Opened 10 years ago

Closed 10 years ago

Last modified 10 years ago

#22707 closed Cleanup/optimization (wontfix)

Database-related terminology in docs is misleading

Reported by: Meira Owned by: nobody
Component: Documentation Version: dev
Severity: Normal Keywords:
Cc: Triage Stage: Unreviewed
Has patch: yes Needs documentation: no
Needs tests: no Patch needs improvement: no
Easy pickings: no UI/UX: no

Description

All occurences of "master/slave" were recently replaced with "leader/follower" (https://github.com/django/django/pull/2692), then with "primary/replica" (https://github.com/django/django/commit/beec05686ccc3bee8461f9a5a02c607a02352ae1).
This new terminology is vague, ill-advised, and very misleading.

Django is a server-side framework with the goal of making Pythonistas' life sweet. By no means this requires reforming old and widely accepted database terminology, or feeding fat internet trolls like Feminist Software Foundation.

Let's look at the famous Zen of Python:

  • Special cases aren't special enough to break the rules.
  • Although practicality beats purity.
  • There should be one-- and preferably only one --obvious way to do it.

And, above all:

  • Explicit is better than implicit.

Here are four reasons, baked in the core of the language, as well as in the core or the developers' hearts, for why changing this clear, concise and immediately recognized terminology is a bad idea.

This terminology has been used for a long time, and by no means those purely technical terms carry racially charged meanings to users, neither are they offending in any other way.
This patch replaces all occurrences of "primary/replica" with the good old "master/slave" together with now unnecessary comments like "referred to as master/slave by some databases".

Change History (5)

comment:2 by Daniele Procida, 10 years ago

Thanks for your comments, and your pull request.

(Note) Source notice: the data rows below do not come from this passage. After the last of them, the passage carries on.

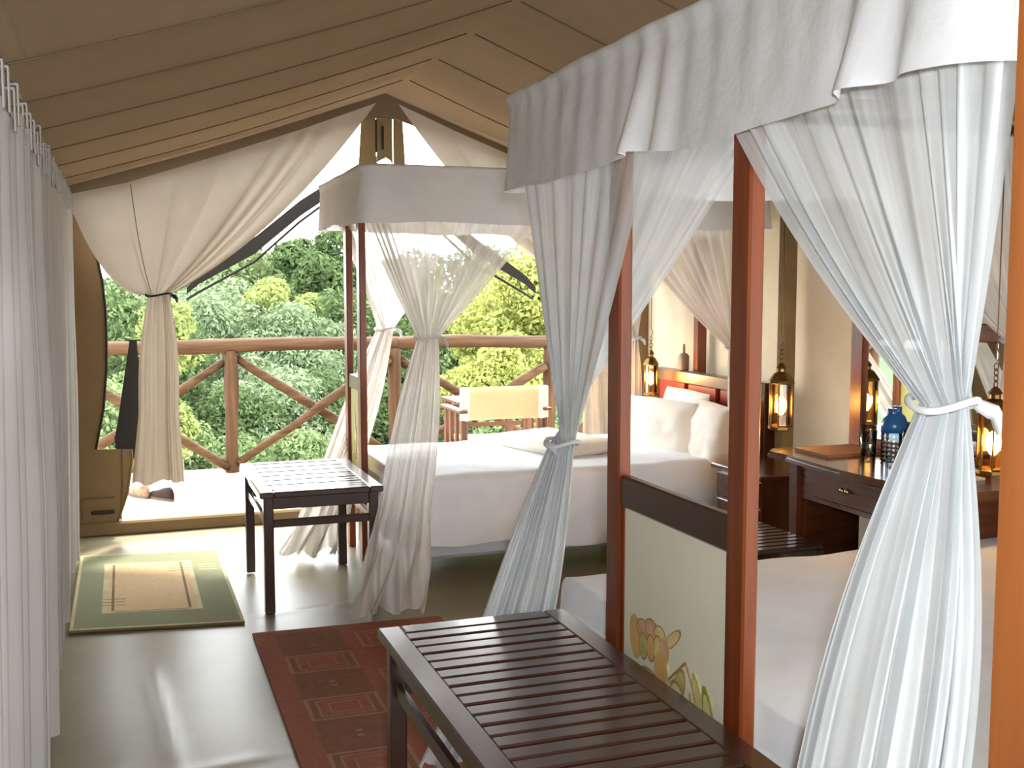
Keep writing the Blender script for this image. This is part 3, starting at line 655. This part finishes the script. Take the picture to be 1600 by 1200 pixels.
# ------------------------------------------------------------------ benches
def bench(label, x0, x1, y0, y1, h, pitch=.057):
    root = thing('slatted_bench', label, 'bench', ((x0+x1)/2, (y0+y1)/2, 0), group='slatted luggage benches at the bed feet')
    W, L = x1-x0, y1-y0; hx, hy = W/2, L/2; fr = .062
    for s_ in (-1, 1): MB().box((min(s_*hx, s_*(hx-fr)), -hy, h-.028), (max(s_*hx, s_*(hx-fr)), hy, h), .005).obj('side_board', M['bench_y'], root)
    for s_ in (-1, 1): MB().box((-hx+fr, min(s_*hy, s_*(hy-fr)), h-.028), (hx-fr, max(s_*hy, s_*(hy-fr)), h), .005).obj('end_board', M['bench_x'], root)
    n = int((L-2*fr)/pitch); pt = (L-2*fr)/n; sl = None
    for k in range(n):
        y = -hy+fr+(k+.5)*pt
        if sl is None: sl = MB().box((-hx+fr-.004, -pt/2+.006, -.022), (hx-fr+.004, pt/2-.004, -.001), .004).obj('slat', M['bench_x'], root, loc=(0, y, h))
        else: shared(sl, root, (0, y, h-.001*(k % 2)))
    lg = None
    for sx in (-1, 1):
        for sy in (-1, 1):
            lc = (sx*(hx-.04), sy*(hy-.05), 0)
            if lg is None: lg = MB().box((-.022, -.022, 0), (.022, .022, h-.028), .004).obj('leg', M['bench_z'], root, loc=lc)
            else: shared(lg, root, lc)
    for s_ in (-1, 1):
        MB().box((s_*(hx-.04)-.012, -hy+.07, h-.085), (s_*(hx-.04)+.012, hy-.07, h-.028), .003).obj('apron', M['bench_y'], root)
        MB().box((-hx+.06, s_*(hy-.05)-.012, h-.085), (hx-.06, s_*(hy-.05)+.012, h-.028), .003).obj('apron', M['bench_x'], root)
        MB().box((s_*(hx-.04)-.010, -hy+.07, .385), (s_*(hx-.04)+.010, hy-.07, .42), .003).obj('stretcher', M['bench_y'], root)
        MB().box((-hx+.06, s_*(hy-.05)-.010, .385), (hx-.06, s_*(hy-.05)+.010, .42), .003).obj('stretcher', M['bench_x'], root)
    return root
bench('dark slatted wooden bench in the foreground at the foot of the near bed', .613, 1.145, 1.30, 2.755, .552)
bench('smaller dark slatted bench at the foot of the far bed, its top shining', .55, 1.10, 4.77, 5.62, .552)

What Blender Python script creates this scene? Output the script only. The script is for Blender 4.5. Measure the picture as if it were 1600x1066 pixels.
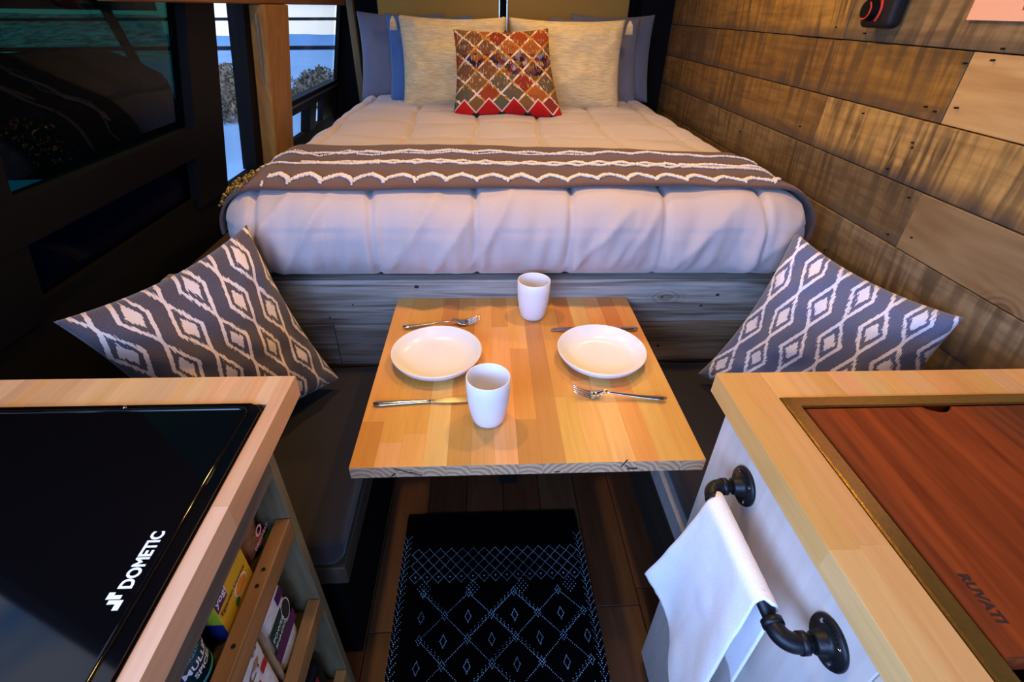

You may be right. Or you may be wrong.

It's clearly an issue that seems to mean a lot to a lot of people. It's not one that can be satisfactorily resolved in Trac or GitHub issues.

Whatever we do about this, we're not going to do it on the basis of whatever latest pull request that has come in.

For now, we're going to leave it as master/replica. Time will tell whether that's the best solution. If it still seems glaringly wrong to you in six months' time, say, feel free to raise it again, but in the meantime, please accept that it's going to stay like that for the time being.

comment:3 by Daniele Procida, 10 years ago

Resolution: wontfix
Status: newclosed

comment:4 by anonymous, 10 years ago

Ok, then, why the first commit with that change was merged, instead of telling the author to wait 6 months?

comment:5 by Noah Slater <nslater@…>, 10 years ago

Sean B. Palmer did some research on this topic for CouchDB after I opened a similar bug on that project.

https://issues.apache.org/jira/browse/COUCHDB-2248?focusedCommentId=14009743#comment-14009743

He argues that master/slave was originally used to refer to hardware that controls other hardware. It has since been borrowed for databases, but doesn't make conceptual sense as databases are in the business of copying data, not controlling the behaviour of each other.

There is a separate sense of the word master meaning the primary copy of something. We use this sense when we talk about master recordings. The two senses seem to have been confused with each other. When we speak about master databases, we're talking about master records. And so replica, copy, or clone are obvious parings.

I thought this was interesting because I am in favour of retiring words that a discriminatory or offensive to people, regardless of how logical it is. But this is a clear argument that supports the change while also neatly explaining why talking about master branches in Git and so on is fine.